Monday, June 26, 2006

to believe or (maybe) not

I went to a business lunch last week where the panel discussed blogs and how they are—or already have—spawned a whole new kind of "consumer journalism". Because the panel included a TV news director and a Seattle newspaper editor, they spent most of our lunch discussing the importance of ensuring that blog readers could discern between “real journalism” written by traditional journalists, based on valid research and sourcesand “consumer journalism”, written more from hearsay or as personal opinion. And in other cases, written from a radically biased and agenda-driven viewpoint (like Fox TV News).
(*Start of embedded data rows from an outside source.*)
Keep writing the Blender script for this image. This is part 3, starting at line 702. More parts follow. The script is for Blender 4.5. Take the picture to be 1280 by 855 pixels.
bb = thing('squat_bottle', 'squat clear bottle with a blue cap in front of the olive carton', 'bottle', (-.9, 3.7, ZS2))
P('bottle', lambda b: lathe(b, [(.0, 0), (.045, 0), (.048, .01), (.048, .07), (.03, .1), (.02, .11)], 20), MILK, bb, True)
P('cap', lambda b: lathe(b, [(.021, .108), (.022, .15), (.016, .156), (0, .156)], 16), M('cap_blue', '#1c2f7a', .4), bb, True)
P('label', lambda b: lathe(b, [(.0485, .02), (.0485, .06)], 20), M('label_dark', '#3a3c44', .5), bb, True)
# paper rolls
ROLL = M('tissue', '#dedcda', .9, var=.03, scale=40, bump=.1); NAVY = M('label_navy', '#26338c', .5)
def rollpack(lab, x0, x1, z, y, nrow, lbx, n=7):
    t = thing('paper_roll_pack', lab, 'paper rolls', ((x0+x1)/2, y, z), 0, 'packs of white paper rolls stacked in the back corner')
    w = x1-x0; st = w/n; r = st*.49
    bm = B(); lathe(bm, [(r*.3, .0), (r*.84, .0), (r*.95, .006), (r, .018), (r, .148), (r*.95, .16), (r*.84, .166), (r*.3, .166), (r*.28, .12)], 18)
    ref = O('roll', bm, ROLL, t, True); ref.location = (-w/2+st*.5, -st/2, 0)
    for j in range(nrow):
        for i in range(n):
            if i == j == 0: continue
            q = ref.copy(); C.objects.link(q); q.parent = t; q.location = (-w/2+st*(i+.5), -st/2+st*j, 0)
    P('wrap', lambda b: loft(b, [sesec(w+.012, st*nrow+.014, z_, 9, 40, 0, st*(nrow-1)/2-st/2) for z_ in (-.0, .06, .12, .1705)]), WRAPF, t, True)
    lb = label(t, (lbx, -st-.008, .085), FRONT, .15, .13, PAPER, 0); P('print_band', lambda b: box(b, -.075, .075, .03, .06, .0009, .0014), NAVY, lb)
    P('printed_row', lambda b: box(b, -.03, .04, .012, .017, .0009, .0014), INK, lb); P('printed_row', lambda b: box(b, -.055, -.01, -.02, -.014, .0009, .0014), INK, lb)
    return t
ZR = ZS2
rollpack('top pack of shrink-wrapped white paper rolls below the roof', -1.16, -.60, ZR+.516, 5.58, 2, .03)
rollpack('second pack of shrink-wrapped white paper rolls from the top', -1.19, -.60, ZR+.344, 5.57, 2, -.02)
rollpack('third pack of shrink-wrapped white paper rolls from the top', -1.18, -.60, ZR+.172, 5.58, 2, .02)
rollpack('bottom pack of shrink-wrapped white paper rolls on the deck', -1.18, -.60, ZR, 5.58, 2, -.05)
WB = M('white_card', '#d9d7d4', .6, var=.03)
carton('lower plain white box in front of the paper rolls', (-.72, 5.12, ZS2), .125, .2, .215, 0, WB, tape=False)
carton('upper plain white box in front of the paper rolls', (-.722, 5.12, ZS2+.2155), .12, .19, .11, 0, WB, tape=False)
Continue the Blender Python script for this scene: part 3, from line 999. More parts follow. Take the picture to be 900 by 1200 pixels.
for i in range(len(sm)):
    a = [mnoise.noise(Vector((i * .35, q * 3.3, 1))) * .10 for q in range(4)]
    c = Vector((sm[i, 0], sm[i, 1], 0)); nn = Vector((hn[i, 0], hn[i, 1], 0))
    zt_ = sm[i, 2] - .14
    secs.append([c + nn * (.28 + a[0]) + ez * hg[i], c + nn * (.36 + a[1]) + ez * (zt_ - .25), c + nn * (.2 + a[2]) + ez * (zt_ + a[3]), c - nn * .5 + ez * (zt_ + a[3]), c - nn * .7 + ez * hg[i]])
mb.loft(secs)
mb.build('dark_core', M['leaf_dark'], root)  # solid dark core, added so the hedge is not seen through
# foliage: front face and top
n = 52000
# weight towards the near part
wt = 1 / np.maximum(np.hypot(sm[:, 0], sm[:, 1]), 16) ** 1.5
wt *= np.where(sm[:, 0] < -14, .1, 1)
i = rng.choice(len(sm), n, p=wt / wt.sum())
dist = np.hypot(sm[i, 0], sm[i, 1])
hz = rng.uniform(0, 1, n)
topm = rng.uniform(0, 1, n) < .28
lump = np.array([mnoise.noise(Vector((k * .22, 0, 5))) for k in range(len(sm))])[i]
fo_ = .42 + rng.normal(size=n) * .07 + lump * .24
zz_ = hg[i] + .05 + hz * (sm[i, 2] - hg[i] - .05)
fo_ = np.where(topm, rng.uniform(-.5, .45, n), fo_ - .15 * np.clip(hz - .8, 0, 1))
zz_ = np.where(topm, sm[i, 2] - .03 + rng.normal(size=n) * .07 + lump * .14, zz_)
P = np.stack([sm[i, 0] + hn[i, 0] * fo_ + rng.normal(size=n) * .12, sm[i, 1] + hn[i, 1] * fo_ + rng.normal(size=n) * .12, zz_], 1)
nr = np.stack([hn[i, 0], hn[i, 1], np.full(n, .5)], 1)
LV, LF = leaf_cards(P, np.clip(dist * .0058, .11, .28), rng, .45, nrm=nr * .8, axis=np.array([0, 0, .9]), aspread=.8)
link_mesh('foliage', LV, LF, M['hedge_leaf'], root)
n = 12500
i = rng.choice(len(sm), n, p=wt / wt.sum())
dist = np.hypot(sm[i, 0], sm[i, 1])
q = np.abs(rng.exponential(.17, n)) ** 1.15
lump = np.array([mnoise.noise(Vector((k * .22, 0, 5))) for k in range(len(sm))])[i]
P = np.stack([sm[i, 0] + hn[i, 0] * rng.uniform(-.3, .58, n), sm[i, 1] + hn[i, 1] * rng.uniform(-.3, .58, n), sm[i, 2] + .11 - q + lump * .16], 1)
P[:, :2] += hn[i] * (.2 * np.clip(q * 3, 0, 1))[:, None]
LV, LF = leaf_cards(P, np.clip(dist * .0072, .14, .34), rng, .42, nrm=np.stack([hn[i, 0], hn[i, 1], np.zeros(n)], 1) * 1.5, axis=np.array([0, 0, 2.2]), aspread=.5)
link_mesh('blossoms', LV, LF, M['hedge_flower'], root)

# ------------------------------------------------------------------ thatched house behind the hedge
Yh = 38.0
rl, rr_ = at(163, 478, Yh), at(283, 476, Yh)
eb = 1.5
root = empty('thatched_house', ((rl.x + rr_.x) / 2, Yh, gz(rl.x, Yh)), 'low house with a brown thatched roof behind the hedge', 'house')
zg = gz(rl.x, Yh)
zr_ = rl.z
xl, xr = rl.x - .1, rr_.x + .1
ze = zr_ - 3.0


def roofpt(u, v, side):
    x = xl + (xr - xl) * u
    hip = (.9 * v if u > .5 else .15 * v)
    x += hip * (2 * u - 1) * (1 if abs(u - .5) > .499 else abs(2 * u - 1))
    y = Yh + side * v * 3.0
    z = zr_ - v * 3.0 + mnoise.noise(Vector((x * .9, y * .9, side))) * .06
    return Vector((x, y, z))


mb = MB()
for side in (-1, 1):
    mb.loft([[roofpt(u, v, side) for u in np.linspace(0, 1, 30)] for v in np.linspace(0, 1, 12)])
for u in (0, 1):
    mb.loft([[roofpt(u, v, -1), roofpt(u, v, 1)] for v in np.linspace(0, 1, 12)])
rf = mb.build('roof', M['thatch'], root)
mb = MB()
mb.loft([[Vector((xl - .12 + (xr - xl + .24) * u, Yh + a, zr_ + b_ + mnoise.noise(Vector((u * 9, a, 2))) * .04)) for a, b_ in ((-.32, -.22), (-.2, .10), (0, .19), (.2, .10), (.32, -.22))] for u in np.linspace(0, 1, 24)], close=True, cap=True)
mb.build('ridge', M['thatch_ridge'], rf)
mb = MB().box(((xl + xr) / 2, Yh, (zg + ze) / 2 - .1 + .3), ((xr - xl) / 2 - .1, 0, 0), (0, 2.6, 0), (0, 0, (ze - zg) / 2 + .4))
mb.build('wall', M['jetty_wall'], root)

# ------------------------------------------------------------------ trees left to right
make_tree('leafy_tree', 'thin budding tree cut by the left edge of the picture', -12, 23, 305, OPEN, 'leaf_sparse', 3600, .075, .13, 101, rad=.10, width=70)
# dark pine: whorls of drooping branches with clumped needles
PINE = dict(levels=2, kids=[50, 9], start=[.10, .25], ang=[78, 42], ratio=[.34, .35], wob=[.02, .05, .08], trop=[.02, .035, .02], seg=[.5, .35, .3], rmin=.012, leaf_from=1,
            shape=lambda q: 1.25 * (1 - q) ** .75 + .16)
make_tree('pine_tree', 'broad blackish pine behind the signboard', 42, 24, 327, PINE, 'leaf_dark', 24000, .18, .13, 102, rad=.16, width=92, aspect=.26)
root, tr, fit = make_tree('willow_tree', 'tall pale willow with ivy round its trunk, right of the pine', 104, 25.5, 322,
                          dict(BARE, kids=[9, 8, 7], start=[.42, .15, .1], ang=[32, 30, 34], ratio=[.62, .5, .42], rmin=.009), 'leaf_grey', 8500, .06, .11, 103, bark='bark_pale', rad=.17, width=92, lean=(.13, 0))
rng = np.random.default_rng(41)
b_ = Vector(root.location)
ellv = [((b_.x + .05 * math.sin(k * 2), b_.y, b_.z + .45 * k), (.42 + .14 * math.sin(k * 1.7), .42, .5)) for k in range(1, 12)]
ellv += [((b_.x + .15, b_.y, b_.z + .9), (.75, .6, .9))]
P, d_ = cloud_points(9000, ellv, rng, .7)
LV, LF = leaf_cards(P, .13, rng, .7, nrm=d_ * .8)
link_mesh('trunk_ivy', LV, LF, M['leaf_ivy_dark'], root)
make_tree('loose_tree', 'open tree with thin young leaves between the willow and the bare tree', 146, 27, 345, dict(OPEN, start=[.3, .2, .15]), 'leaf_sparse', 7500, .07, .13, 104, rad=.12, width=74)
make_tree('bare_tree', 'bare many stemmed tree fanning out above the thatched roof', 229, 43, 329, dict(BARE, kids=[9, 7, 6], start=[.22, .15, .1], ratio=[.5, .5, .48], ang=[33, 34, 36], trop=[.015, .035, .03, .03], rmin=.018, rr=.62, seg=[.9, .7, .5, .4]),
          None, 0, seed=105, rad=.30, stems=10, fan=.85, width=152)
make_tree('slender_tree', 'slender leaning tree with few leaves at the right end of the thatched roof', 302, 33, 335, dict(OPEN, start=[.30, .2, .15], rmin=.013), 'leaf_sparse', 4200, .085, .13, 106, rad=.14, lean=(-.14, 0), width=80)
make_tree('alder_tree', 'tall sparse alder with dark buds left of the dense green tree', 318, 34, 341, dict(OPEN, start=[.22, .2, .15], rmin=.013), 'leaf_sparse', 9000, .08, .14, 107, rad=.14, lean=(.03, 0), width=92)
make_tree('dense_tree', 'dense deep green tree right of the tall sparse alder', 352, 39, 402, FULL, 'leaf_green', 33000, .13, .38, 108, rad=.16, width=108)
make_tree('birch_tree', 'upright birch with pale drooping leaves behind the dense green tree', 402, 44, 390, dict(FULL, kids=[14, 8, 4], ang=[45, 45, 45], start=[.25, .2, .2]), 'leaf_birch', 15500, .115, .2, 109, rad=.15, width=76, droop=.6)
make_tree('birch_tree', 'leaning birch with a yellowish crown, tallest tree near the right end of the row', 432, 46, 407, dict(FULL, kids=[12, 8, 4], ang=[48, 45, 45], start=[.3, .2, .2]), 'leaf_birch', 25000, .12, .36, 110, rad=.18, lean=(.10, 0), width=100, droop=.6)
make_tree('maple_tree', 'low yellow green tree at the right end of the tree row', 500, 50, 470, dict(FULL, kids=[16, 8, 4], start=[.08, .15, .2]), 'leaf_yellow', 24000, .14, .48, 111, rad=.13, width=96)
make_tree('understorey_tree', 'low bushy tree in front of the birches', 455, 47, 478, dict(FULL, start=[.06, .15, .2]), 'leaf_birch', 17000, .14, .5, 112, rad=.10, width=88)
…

I believe the average person is discerning enough to distinguish the difference. And we all know that even highly respected traditional journalists have made huge judgment and reporting errors. But it got me thinking: If most magazines and newspapers are currently produced by professional writers and editors for 6th-grade level reading, what’s going to happen when (and if) traditional publications disappear altogether and they're replaced entirely by 6th-grade level writing and research skills, edited only by Microsoft’s Spell and Grammar Check?

Instead of curling up on the sofa with a French-press full of coffee and the New York Times on a rainy Sunday morning, sharing sections and exchanging stories with a "Wow, can you believe this?", I guess me and mine will be hunched over our individual laptops, flinging each other Instant Messages, asking “Wow … CAN you believe this?” Or maybe, “… can you even understand this?”